The 4K TV future

How does it work at home?

For a home installation, you’ll experience 4K on one of the TVs we’ve mentioned, or via a home projector. Both use the TV-standard version of 4K which is 3840 x 2160 pixels.

Just like your current full-HD TV, 4K will accept HDMI connections. HDMI 1.4 supports 4K, and many of the current models of AV receiver will pass it through from a 4K video source. You do need HDMI cables that are fully version 1.4 complaint though, and this can be tricky because it won’t be written on the actual cable. You’ll need to check the packaging.

The LG's 4K ultra definition TV pictured here (and showing Sony's PS3 Cross Media Bar) will go on sale in November for $15,999.

Under that fancy new 4K TV, you’ll have some kind of player.

It could be a dedicated 4K player with internet storage and a USB socket for a thumbdrive or external hard drive. Or it could be a Blu-ray player with 4K compatibility and upscaling. It’s hard to say for sure, because consumer level 4K players don’t exist yet.

Barco's 4K projector

Will it use discs ?

With current technology, an external hard drive or media server is the most likely transport for 4K content. That’s because 4K needs masses and masses of data. How much? Well, industry insiders suggest – using current compression rates – a full-length 4K feature would need something over 200 25GB Blu-ray discs.

Of course distributors will be able to use compression algorithms to reduce this size down to something almost manageable, but the challenge is very real.

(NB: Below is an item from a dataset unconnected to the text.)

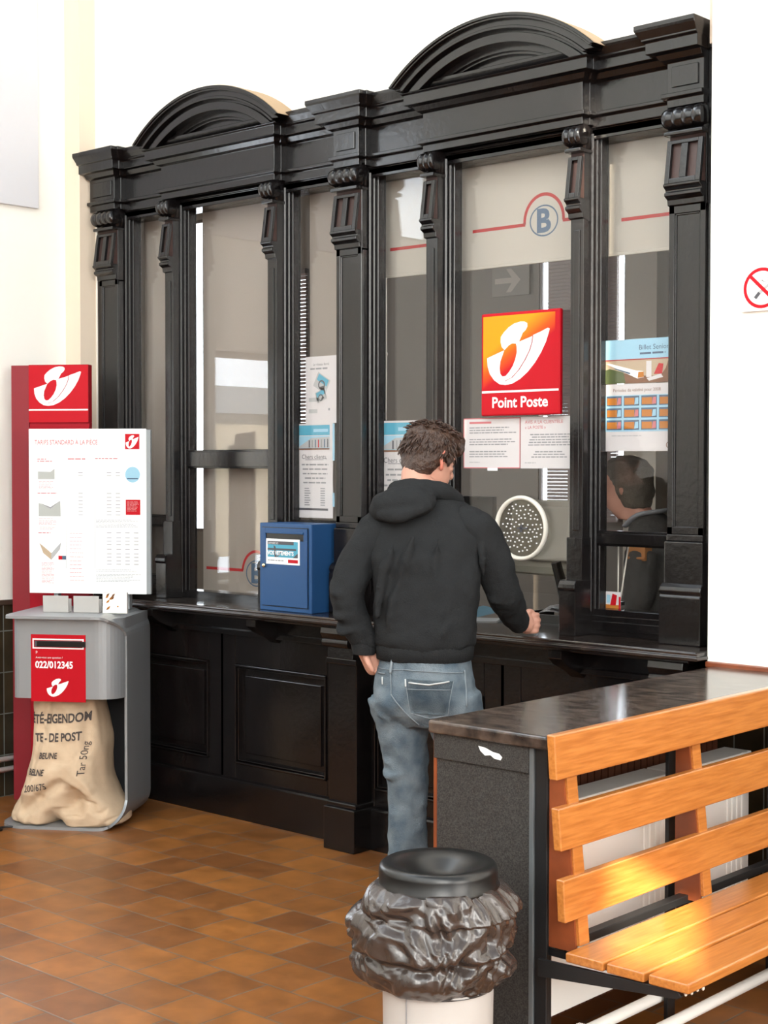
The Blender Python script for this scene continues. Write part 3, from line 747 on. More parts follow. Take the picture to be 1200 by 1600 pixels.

There’s a 4K film you can buy right now called ‘Timescapes’ shown below (it’s mostly slow-motion and timelapse landscape cinematography of the American south west –  check it out at www.timescapes.org) which is being hyped in pretty much every HD format you can think of.

The H.264 compressed version of Timescapes weighs in at 21GB and $US99, while the less compressed version ships on a 120GB hard drive for $US300.

The 4K format of Timescapes that’s most sensible for a home viewer (4096 x 2304) comes in at 21GB and is sent to you on a USB stick. It costs US$99.95, but uses H.264 compression so it’s not, you know, pristine.

So you could go mad and get the low-compression 4K Cineform version which takes up a whopping 120GB and is sent on an actual hard drive. It costs US$300 though.

While these sizes aren’t disc-friendly and might seem like a real roadblock to the uptake of 4K, it’s worth remembering that a 1TB hard drive can cost as little as $60.

While it was shot in at least 4K, Prometheus has no way of playing back natively in 4K yet.

How about streaming?

At the moment, there are no streaming service offering 4K resolutions.

YouTube briefly offered it, then removed it. And who can blame them? The bandwidth required is in the order of 160 megabits a second, or nearly double what the National Broadband Network will initially provide.

Again though, this might not be as bad as it looks. Most home network routers now support a wired connection speed of 1000 megabits a second, and higher-end routers can support a wireless connection speed of 600 megabits a second.

So 4K streaming within the home – off, say, a home media server – should be possible already, especially for the kind of AV enthusiast prepared to spend $20K on a TV.

Still, with a compressed full length 4K movie representing around 20GB of data, any movie buff would be wise to keep a close eye on their monthly download quota.